The group will have dinner and get some networking practice that will allow participants to get familiar with their characters, all "guided" by COSACOSA hosts "Amelia Rayshon" and "Judge Mental."

"And then we'll sit down and be assigned this problem that we all have to solve in character," Niemela says. Possible topics include violence, vacant lots and controversial building developments.

"It's a grand experience that combines a game show with participatory dinner theater and team-building exercises," Niemela says, explaining that this is the first time COSACOSA will attempt this game with a group of people (i.e., ticket-buyers) who are strangers to each other.

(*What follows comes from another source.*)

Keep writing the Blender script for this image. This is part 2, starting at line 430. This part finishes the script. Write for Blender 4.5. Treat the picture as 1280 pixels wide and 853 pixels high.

"It's certainly not about acting, it's about thinking if you were in this person's shoes," Niemela emphasizes. "What would you do to solve this problem for the neighborhood?"

Niemela says the night will also include a prize wheel and lots of giveaways, including awards for the most collaborative participants, as well as the most opinionated.

Connecting people from 'very different walks of life' 

"We've been thinking about doing this for the Fringe for a couple years," she says, noting that COSACOSA would like to develop a structured "boxed set" for the activity to be widely implemented in other settings, including colleges and suburban neighborhoods apart from COSACOSA's usual urban focus.

"What better way to try it out than with people from very different walks of life who haven't played the game before?"

Niemela hopes that participants will come away with something valuable, remembering the role-playing experience the next time a real problem – whether inter-personal or community-wide – stares them in the face: "you may be assigned a character that might have a very different opinion than you would normally have; it's about getting outside yourself and listening to others."

So with a plethora of other festival shows to choose all around the city, why should you pick Change≠Chance?

"Come to this show and you are guaranteed to have a fun time," Niemela says. "It's going to be a night out with friends: new friends you've never met before. You're going to have delicious food, and you're going to have an experience that will really have a lasting impact on how you perceive the person that's sitting next to you, the stranger you didn't know before."

Change≠Chance is happening three Fridays in a row: Sept. 7, 14, and 21 at 7 p.m. Tickets are available through the Fringe Festival website.